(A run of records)
——————

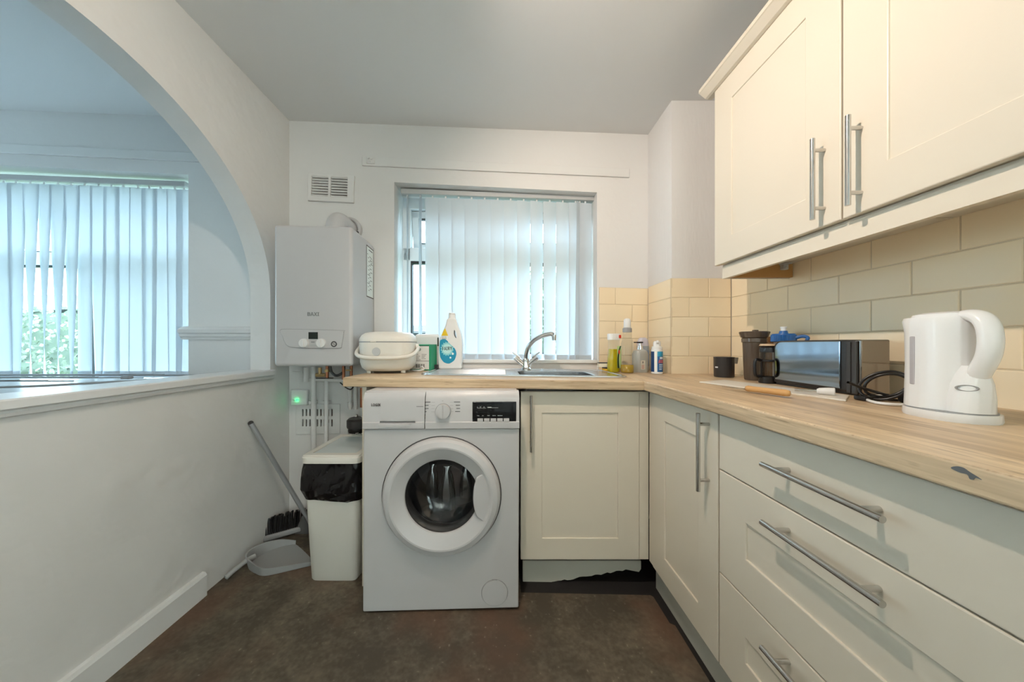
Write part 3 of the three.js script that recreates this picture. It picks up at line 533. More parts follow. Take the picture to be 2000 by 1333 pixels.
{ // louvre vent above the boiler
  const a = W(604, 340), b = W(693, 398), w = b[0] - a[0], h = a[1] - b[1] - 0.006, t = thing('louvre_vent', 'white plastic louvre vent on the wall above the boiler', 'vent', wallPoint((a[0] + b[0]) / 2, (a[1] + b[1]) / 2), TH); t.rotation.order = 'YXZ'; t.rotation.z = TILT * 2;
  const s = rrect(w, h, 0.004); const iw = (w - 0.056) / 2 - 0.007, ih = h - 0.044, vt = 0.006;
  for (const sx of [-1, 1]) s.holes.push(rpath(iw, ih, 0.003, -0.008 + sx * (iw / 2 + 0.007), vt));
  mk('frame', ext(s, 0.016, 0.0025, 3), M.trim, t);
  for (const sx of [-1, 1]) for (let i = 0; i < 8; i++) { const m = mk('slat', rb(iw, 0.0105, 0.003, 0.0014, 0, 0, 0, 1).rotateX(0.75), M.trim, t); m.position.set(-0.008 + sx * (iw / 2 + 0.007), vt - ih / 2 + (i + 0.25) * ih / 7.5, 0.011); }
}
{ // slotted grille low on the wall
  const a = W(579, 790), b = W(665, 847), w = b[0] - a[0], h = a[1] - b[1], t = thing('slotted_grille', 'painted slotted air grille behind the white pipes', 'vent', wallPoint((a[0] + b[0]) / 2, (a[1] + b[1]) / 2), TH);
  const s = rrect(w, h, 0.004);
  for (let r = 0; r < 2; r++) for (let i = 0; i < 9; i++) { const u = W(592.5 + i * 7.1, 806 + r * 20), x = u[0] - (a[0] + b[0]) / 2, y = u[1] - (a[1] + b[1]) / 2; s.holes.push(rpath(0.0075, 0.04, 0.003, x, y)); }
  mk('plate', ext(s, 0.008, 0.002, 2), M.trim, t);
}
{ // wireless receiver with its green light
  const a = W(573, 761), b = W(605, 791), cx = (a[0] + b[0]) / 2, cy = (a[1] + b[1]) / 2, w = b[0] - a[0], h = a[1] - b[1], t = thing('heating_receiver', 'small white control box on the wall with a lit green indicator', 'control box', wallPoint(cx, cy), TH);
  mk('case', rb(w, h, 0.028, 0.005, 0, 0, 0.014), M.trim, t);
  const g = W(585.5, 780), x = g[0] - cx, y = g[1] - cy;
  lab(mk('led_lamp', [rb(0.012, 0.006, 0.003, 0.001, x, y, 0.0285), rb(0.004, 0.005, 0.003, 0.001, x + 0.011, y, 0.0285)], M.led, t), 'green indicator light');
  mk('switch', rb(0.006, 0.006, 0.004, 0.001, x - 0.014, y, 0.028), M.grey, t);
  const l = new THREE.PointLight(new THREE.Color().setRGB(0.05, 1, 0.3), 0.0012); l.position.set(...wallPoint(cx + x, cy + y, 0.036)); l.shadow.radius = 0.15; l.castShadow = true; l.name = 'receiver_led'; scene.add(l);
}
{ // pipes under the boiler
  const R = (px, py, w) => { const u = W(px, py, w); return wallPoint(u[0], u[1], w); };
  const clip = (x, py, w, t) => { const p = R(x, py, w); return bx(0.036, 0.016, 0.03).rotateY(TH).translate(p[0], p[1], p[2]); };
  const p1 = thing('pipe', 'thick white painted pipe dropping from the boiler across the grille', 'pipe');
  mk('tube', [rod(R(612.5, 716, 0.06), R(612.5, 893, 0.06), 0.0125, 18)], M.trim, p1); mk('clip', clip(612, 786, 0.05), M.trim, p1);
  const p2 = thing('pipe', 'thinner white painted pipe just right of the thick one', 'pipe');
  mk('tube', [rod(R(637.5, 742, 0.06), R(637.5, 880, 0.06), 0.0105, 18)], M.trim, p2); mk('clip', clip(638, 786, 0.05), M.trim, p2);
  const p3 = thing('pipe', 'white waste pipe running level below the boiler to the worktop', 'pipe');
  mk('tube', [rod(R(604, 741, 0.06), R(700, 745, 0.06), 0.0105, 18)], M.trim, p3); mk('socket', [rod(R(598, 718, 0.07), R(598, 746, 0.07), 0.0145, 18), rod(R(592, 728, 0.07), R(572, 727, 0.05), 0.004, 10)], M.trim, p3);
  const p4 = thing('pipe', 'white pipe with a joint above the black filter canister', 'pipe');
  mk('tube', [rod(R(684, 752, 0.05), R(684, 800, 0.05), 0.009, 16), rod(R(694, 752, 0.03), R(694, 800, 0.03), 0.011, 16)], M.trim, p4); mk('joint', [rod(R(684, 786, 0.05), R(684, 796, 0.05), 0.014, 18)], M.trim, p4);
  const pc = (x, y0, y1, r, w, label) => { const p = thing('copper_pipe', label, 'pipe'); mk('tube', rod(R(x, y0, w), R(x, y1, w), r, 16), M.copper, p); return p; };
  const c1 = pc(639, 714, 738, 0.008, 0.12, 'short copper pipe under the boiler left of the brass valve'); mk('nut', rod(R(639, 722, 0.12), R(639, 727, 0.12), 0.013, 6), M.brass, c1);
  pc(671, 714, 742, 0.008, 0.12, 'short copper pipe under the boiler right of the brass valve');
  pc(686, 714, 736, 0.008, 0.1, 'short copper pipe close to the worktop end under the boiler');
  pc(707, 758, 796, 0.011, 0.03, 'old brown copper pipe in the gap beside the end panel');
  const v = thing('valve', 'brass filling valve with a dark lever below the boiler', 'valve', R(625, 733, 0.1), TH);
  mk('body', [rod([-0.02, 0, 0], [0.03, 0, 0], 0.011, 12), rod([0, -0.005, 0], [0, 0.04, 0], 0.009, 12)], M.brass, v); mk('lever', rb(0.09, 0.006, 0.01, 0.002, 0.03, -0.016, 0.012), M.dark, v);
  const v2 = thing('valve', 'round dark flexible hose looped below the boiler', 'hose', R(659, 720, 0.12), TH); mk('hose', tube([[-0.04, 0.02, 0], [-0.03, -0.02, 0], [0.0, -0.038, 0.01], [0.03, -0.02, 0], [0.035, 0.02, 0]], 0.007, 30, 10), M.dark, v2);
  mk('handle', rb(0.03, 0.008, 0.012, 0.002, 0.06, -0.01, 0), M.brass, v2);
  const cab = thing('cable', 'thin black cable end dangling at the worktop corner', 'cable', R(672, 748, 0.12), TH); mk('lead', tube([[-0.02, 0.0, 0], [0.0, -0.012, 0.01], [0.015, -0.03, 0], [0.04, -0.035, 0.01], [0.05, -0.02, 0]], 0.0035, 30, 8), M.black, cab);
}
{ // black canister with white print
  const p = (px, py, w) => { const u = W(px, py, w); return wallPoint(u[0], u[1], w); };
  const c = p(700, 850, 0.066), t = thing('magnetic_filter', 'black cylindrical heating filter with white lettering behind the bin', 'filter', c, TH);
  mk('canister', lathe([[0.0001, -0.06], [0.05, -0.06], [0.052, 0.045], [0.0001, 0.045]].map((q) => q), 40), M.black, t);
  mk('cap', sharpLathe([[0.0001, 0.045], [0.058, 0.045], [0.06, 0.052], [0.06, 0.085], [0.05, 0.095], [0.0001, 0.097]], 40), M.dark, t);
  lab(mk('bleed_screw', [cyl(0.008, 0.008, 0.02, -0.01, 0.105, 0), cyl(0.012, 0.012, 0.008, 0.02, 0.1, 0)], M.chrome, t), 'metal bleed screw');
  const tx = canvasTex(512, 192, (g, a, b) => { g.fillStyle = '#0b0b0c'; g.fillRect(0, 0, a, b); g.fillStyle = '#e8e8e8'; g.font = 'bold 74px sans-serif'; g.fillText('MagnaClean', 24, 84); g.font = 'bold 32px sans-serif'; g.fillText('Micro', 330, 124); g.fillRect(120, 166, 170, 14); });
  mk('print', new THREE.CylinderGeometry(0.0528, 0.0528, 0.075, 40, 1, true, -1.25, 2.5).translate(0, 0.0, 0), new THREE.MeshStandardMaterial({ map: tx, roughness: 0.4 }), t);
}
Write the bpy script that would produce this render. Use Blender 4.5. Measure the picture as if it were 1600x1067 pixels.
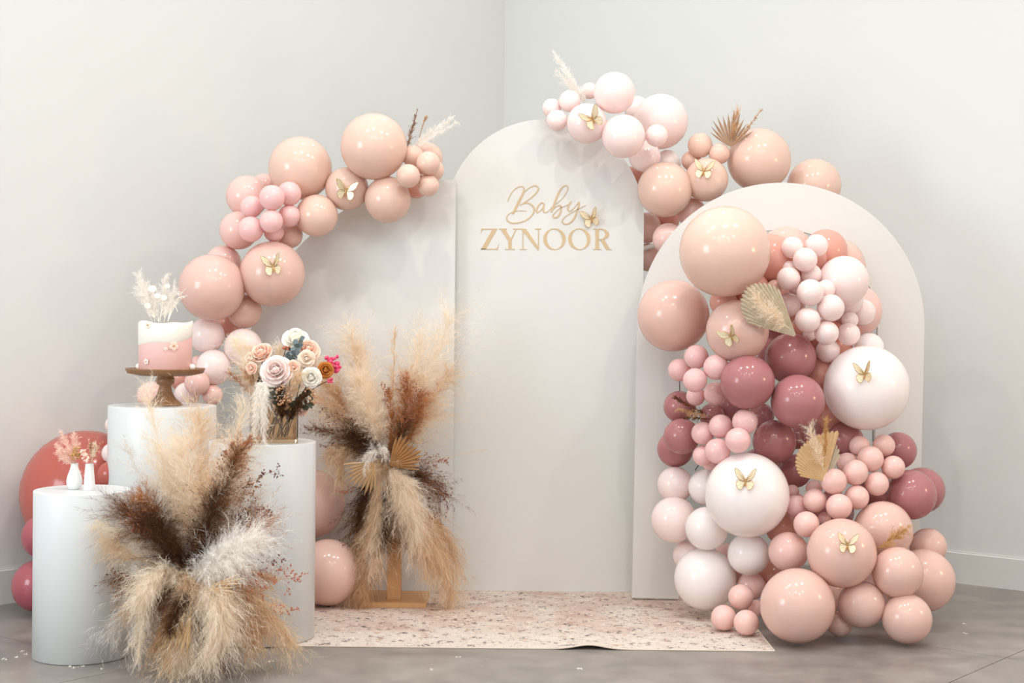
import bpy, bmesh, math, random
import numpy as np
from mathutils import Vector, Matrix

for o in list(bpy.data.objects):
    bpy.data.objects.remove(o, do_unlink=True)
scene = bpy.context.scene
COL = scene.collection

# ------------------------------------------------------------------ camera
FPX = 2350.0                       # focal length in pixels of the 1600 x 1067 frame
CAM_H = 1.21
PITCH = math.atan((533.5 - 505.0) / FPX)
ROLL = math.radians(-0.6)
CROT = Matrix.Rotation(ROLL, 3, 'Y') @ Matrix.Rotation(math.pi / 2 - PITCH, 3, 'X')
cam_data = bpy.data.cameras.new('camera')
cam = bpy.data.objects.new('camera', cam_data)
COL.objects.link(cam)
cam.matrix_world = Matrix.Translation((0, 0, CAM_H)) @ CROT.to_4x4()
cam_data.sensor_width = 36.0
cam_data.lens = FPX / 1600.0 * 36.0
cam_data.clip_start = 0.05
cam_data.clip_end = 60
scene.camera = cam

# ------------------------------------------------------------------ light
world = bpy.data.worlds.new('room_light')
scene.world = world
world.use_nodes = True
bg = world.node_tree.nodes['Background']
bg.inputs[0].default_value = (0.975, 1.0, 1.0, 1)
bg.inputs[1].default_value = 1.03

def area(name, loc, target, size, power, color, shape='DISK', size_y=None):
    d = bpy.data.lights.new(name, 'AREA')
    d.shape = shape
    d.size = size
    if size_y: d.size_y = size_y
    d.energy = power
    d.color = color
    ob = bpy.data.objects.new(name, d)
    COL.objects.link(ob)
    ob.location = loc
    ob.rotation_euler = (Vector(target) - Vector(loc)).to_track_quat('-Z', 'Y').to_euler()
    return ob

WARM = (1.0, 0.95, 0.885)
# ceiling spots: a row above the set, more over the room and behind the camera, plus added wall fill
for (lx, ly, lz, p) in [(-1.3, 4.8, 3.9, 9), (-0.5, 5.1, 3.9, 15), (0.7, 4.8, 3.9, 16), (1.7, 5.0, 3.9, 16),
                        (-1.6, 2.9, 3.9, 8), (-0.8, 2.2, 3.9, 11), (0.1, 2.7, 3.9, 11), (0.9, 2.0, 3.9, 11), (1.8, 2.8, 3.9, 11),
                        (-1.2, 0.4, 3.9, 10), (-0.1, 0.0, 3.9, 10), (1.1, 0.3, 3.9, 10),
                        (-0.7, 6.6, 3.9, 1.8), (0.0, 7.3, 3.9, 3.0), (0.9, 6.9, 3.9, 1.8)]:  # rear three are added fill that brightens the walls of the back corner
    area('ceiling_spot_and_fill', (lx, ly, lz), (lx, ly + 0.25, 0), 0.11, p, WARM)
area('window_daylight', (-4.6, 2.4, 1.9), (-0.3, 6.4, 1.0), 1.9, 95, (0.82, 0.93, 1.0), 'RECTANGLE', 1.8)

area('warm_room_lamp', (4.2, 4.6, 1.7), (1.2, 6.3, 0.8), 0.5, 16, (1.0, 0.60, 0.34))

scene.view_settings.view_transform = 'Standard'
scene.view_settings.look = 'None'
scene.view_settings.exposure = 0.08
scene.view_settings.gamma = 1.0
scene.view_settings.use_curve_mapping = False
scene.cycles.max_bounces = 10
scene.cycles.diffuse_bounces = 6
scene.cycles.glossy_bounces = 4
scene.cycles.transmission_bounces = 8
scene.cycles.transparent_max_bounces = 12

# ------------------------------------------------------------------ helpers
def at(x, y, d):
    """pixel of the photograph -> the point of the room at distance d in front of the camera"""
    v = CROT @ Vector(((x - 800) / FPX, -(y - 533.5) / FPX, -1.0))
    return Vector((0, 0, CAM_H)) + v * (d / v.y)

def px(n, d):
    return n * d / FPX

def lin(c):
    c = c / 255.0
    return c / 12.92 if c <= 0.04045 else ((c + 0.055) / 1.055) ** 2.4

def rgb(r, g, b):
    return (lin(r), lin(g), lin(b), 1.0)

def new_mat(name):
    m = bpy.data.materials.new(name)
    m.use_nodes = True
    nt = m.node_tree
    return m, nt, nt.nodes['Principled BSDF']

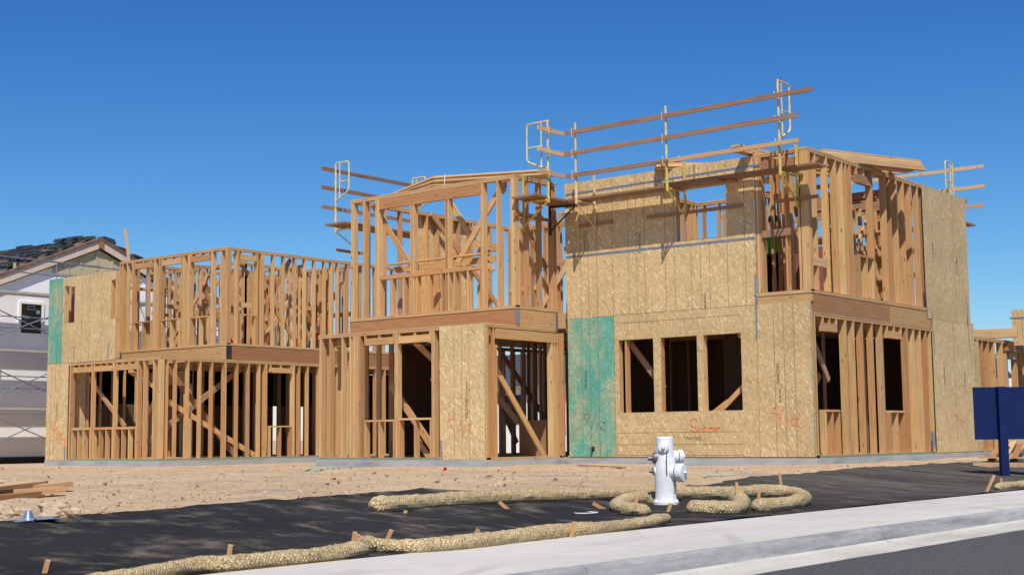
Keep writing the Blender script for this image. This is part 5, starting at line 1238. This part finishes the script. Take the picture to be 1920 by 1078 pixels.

——————

▶ [EXERCISE REQUIREMENTS]
Only the lines from the one with "Write the bpy" through the one with "scene.camera = cam", both included, go in the copy, exactly as written. Leave the pictures behind.

▶ [THE ANSWER]
Write the bpy script that would produce this render. Use Blender 4.5. Measure the picture as if it were 1600x1067 pixels.
import bpy, bmesh, math, random
import numpy as np
from mathutils import Vector, Matrix

for o in list(bpy.data.objects):
    bpy.data.objects.remove(o, do_unlink=True)
scene = bpy.context.scene
COL = scene.collection

# ------------------------------------------------------------------ camera
FPX = 2350.0                       # focal length in pixels of the 1600 x 1067 frame
CAM_H = 1.21
PITCH = math.atan((533.5 - 505.0) / FPX)
ROLL = math.radians(-0.6)
CROT = Matrix.Rotation(ROLL, 3, 'Y') @ Matrix.Rotation(math.pi / 2 - PITCH, 3, 'X')
cam_data = bpy.data.cameras.new('camera')
cam = bpy.data.objects.new('camera', cam_data)
COL.objects.link(cam)
cam.matrix_world = Matrix.Translation((0, 0, CAM_H)) @ CROT.to_4x4()
cam_data.sensor_width = 36.0
cam_data.lens = FPX / 1600.0 * 36.0
cam_data.clip_start = 0.05
cam_data.clip_end = 60
scene.camera = cam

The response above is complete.